— Begin —
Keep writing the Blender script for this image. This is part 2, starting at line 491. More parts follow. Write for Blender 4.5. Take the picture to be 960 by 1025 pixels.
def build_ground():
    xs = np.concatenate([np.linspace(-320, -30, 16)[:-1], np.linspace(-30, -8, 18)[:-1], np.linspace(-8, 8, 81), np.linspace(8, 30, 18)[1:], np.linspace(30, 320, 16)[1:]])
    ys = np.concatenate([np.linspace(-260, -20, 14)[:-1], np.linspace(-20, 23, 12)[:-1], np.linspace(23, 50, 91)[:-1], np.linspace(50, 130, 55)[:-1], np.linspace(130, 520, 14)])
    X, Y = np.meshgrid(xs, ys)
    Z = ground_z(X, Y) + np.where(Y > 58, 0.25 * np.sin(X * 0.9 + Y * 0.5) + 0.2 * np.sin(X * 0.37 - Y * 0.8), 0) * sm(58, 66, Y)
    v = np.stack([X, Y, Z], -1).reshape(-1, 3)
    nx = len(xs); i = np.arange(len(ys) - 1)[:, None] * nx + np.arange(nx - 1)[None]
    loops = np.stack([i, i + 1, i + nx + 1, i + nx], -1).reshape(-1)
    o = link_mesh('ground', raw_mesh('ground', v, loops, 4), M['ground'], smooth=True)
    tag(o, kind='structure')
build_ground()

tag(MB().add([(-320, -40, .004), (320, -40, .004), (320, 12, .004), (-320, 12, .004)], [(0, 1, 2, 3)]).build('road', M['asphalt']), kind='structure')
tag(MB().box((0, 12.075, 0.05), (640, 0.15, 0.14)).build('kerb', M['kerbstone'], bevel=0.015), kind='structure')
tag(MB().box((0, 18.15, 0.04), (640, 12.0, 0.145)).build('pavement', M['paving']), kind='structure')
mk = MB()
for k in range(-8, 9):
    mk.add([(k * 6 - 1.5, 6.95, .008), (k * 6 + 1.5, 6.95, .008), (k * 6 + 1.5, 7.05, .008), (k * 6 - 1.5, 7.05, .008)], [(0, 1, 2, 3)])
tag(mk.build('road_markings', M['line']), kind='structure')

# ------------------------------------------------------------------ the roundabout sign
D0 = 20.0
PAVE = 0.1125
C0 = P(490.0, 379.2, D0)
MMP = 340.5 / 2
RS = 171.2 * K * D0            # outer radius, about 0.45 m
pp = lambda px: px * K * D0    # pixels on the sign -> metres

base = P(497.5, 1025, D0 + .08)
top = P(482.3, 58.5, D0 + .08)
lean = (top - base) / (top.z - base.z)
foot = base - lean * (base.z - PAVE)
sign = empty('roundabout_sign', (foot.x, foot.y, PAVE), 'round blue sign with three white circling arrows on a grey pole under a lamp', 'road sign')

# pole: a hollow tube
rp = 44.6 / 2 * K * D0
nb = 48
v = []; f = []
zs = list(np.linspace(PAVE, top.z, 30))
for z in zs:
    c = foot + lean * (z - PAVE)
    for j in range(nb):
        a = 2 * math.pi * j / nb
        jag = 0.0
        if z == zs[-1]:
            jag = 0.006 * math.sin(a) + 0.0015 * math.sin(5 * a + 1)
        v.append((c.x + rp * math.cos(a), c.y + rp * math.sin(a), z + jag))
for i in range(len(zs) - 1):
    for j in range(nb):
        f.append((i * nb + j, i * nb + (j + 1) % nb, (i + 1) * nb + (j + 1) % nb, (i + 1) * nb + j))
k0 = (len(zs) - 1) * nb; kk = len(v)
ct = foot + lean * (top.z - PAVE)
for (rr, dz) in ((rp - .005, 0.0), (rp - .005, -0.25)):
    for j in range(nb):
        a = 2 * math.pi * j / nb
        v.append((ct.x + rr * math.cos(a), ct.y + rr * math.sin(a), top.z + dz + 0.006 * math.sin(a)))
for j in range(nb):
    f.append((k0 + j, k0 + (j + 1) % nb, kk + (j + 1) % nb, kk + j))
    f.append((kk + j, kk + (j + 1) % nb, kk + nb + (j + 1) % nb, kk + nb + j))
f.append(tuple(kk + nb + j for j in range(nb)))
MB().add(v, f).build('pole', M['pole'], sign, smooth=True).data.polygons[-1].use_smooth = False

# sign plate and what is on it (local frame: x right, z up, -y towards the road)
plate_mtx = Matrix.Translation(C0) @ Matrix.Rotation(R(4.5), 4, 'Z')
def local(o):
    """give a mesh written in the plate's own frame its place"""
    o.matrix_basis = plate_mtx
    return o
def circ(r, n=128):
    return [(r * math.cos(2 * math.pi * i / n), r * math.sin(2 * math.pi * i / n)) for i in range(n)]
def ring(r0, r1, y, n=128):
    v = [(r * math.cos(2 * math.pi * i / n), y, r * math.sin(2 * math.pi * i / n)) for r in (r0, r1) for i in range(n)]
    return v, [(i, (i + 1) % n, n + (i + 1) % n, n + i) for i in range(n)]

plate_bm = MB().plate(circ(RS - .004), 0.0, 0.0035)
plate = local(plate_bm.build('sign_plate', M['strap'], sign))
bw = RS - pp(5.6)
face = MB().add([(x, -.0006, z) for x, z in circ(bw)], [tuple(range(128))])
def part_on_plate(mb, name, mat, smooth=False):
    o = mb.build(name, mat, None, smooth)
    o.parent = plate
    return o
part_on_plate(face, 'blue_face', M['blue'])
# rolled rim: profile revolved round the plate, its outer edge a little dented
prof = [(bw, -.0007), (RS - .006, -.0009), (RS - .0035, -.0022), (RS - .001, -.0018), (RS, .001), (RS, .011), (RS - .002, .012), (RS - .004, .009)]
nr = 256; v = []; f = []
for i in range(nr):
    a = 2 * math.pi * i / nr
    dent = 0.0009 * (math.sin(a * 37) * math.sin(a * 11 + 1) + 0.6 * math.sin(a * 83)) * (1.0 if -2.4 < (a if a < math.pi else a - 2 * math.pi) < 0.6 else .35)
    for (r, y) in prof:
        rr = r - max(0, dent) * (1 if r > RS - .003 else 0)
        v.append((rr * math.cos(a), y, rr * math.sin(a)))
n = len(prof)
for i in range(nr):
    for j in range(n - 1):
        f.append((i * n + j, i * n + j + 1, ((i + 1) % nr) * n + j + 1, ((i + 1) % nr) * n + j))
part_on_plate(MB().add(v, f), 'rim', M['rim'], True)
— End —
EXERCISE BRIEF: Give every line of the material again, exactly as it reads.

TASK RESULT:
Keep writing the Blender script for this image. This is part 2, starting at line 491. More parts follow. Write for Blender 4.5. Take the picture to be 960 by 1025 pixels.
def build_ground():
    xs = np.concatenate([np.linspace(-320, -30, 16)[:-1], np.linspace(-30, -8, 18)[:-1], np.linspace(-8, 8, 81), np.linspace(8, 30, 18)[1:], np.linspace(30, 320, 16)[1:]])
    ys = np.concatenate([np.linspace(-260, -20, 14)[:-1], np.linspace(-20, 23, 12)[:-1], np.linspace(23, 50, 91)[:-1], np.linspace(50, 130, 55)[:-1], np.linspace(130, 520, 14)])
    X, Y = np.meshgrid(xs, ys)
    Z = ground_z(X, Y) + np.where(Y > 58, 0.25 * np.sin(X * 0.9 + Y * 0.5) + 0.2 * np.sin(X * 0.37 - Y * 0.8), 0) * sm(58, 66, Y)
    v = np.stack([X, Y, Z], -1).reshape(-1, 3)
    nx = len(xs); i = np.arange(len(ys) - 1)[:, None] * nx + np.arange(nx - 1)[None]
    loops = np.stack([i, i + 1, i + nx + 1, i + nx], -1).reshape(-1)
    o = link_mesh('ground', raw_mesh('ground', v, loops, 4), M['ground'], smooth=True)
    tag(o, kind='structure')
build_ground()

tag(MB().add([(-320, -40, .004), (320, -40, .004), (320, 12, .004), (-320, 12, .004)], [(0, 1, 2, 3)]).build('road', M['asphalt']), kind='structure')
tag(MB().box((0, 12.075, 0.05), (640, 0.15, 0.14)).build('kerb', M['kerbstone'], bevel=0.015), kind='structure')
tag(MB().box((0, 18.15, 0.04), (640, 12.0, 0.145)).build('pavement', M['paving']), kind='structure')
mk = MB()
for k in range(-8, 9):
    mk.add([(k * 6 - 1.5, 6.95, .008), (k * 6 + 1.5, 6.95, .008), (k * 6 + 1.5, 7.05, .008), (k * 6 - 1.5, 7.05, .008)], [(0, 1, 2, 3)])
tag(mk.build('road_markings', M['line']), kind='structure')

# ------------------------------------------------------------------ the roundabout sign
D0 = 20.0
PAVE = 0.1125
C0 = P(490.0, 379.2, D0)
MMP = 340.5 / 2
RS = 171.2 * K * D0            # outer radius, about 0.45 m
pp = lambda px: px * K * D0    # pixels on the sign -> metres

base = P(497.5, 1025, D0 + .08)
top = P(482.3, 58.5, D0 + .08)
lean = (top - base) / (top.z - base.z)
foot = base - lean * (base.z - PAVE)
sign = empty('roundabout_sign', (foot.x, foot.y, PAVE), 'round blue sign with three white circling arrows on a grey pole under a lamp', 'road sign')

# pole: a hollow tube
rp = 44.6 / 2 * K * D0
nb = 48
v = []; f = []
zs = list(np.linspace(PAVE, top.z, 30))
for z in zs:
    c = foot + lean * (z - PAVE)
    for j in range(nb):
        a = 2 * math.pi * j / nb
        jag = 0.0
        if z == zs[-1]:
            jag = 0.006 * math.sin(a) + 0.0015 * math.sin(5 * a + 1)
        v.append((c.x + rp * math.cos(a), c.y + rp * math.sin(a), z + jag))
for i in range(len(zs) - 1):
    for j in range(nb):
        f.append((i * nb + j, i * nb + (j + 1) % nb, (i + 1) * nb + (j + 1) % nb, (i + 1) * nb + j))
k0 = (len(zs) - 1) * nb; kk = len(v)
ct = foot + lean * (top.z - PAVE)
for (rr, dz) in ((rp - .005, 0.0), (rp - .005, -0.25)):
    for j in range(nb):
        a = 2 * math.pi * j / nb
        v.append((ct.x + rr * math.cos(a), ct.y + rr * math.sin(a), top.z + dz + 0.006 * math.sin(a)))
for j in range(nb):
    f.append((k0 + j, k0 + (j + 1) % nb, kk + (j + 1) % nb, kk + j))
    f.append((kk + j, kk + (j + 1) % nb, kk + nb + (j + 1) % nb, kk + nb + j))
f.append(tuple(kk + nb + j for j in range(nb)))
MB().add(v, f).build('pole', M['pole'], sign, smooth=True).data.polygons[-1].use_smooth = False

# sign plate and what is on it (local frame: x right, z up, -y towards the road)
plate_mtx = Matrix.Translation(C0) @ Matrix.Rotation(R(4.5), 4, 'Z')
def local(o):
    """give a mesh written in the plate's own frame its place"""
    o.matrix_basis = plate_mtx
    return o
def circ(r, n=128):
    return [(r * math.cos(2 * math.pi * i / n), r * math.sin(2 * math.pi * i / n)) for i in range(n)]
def ring(r0, r1, y, n=128):
    v = [(r * math.cos(2 * math.pi * i / n), y, r * math.sin(2 * math.pi * i / n)) for r in (r0, r1) for i in range(n)]
    return v, [(i, (i + 1) % n, n + (i + 1) % n, n + i) for i in range(n)]

plate_bm = MB().plate(circ(RS - .004), 0.0, 0.0035)
plate = local(plate_bm.build('sign_plate', M['strap'], sign))
bw = RS - pp(5.6)
face = MB().add([(x, -.0006, z) for x, z in circ(bw)], [tuple(range(128))])
def part_on_plate(mb, name, mat, smooth=False):
    o = mb.build(name, mat, None, smooth)
    o.parent = plate
    return o
part_on_plate(face, 'blue_face', M['blue'])
# rolled rim: profile revolved round the plate, its outer edge a little dented
prof = [(bw, -.0007), (RS - .006, -.0009), (RS - .0035, -.0022), (RS - .001, -.0018), (RS, .001), (RS, .011), (RS - .002, .012), (RS - .004, .009)]
nr = 256; v = []; f = []
for i in range(nr):
    a = 2 * math.pi * i / nr
    dent = 0.0009 * (math.sin(a * 37) * math.sin(a * 11 + 1) + 0.6 * math.sin(a * 83)) * (1.0 if -2.4 < (a if a < math.pi else a - 2 * math.pi) < 0.6 else .35)
    for (r, y) in prof:
        rr = r - max(0, dent) * (1 if r > RS - .003 else 0)
        v.append((rr * math.cos(a), y, rr * math.sin(a)))
n = len(prof)
for i in range(nr):
    for j in range(n - 1):
        f.append((i * n + j, i * n + j + 1, ((i + 1) % nr) * n + j + 1, ((i + 1) % nr) * n + j))
part_on_plate(MB().add(v, f), 'rim', M['rim'], True)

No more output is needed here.